You can’t win if you don’t spend. You can’t spend if fans don’t care enough to invest. Fans don’t care unless you convince them you might win soon. That’s the cycle every coach has faced for over a century, even before Cignetti decimated the concept of “soon.”

Keep that in mind when you see so many young QBs transferring every year. Another quote, this one from Antonio Morales’ article on why schools don’t develop their own quarterbacks anymore:

“There is no such thing as a build,” a Power 4 head coach told The Athletic. “You may go from being undefeated to being on the hot seat in 12 months. So this era just forces you to constantly win, which removes the ability to have growing pains with a young quarterback.”

QB transfer chaos isn’t really about Kids These Days having especially happy feet. All human feet have always been happy. It’s also about coaches feeling pressured to rifle through potential solutions, keeping the mob at bay. (And to be fair, why should the mob put up with unenjoyable football? I say this as someone who has watched many Atlanta Falcons games.)

Combine an ungovernable transactions system with a sport in which you are today what people believe you will be tomorrow. Mass impatience was always going to be the only outcome.
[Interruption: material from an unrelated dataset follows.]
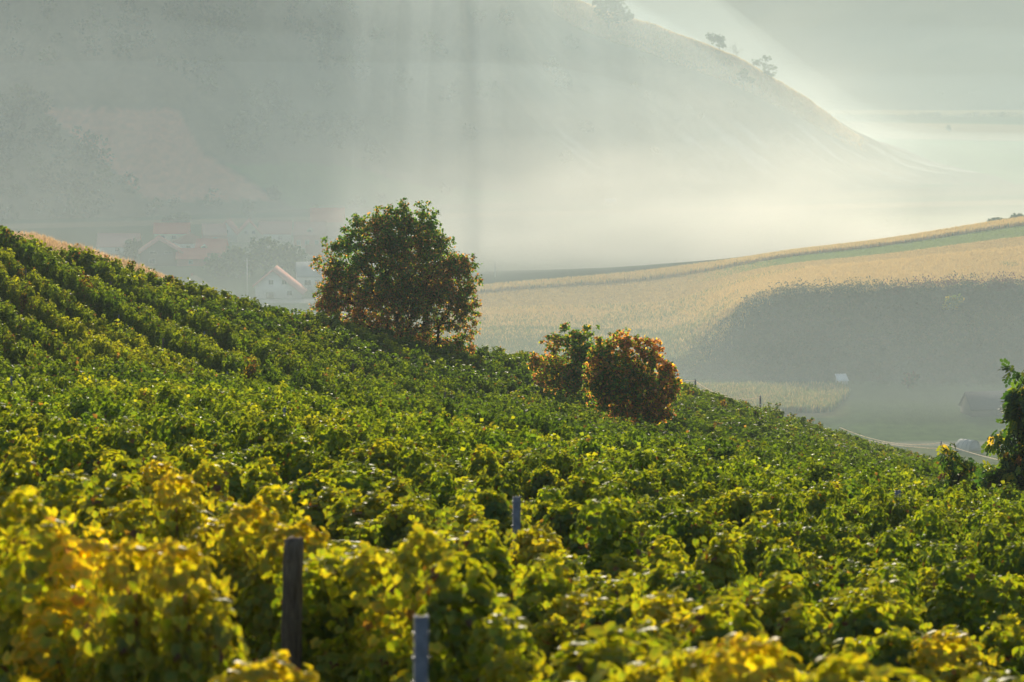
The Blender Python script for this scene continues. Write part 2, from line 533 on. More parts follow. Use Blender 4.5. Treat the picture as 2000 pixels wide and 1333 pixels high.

Schools do still develop QBs, of course. They just develop them for each other. Last year’s Tennessee-UCLA trade (and this year’s Syracuse-Kennesaw State trade), for instance. The days of training your backup for three years so that he can take over as your senior might mostly be gone, but maybe your new starter was better off spending his first three years as a California Golden Bear anyway?

Guess we’ll find out in September!

Elsewhere in portal stuff over the last few days:

Today, Duke and QB Darian Mensah reached a resolution that will allow him to play elsewhere, ending their legal battle.
Lane Kiffin’s 39th LSU transfer was a big one: Colorado OT Jordan Seaton. We’ll have to see how much of this overhaul was a net gain, but Seaton was very highly sought.

Late last week, Dabo Swinney went off on Ole Miss, accusing Pete Golding’s staff of tampering. The NCAA is now looking into the matter.

While the NCAA investigates, Clemson’s roster page for the transferred player in question, linebacker Luke Ferrelli, is nothing but a link to a video of Swinney calling out Ole Miss.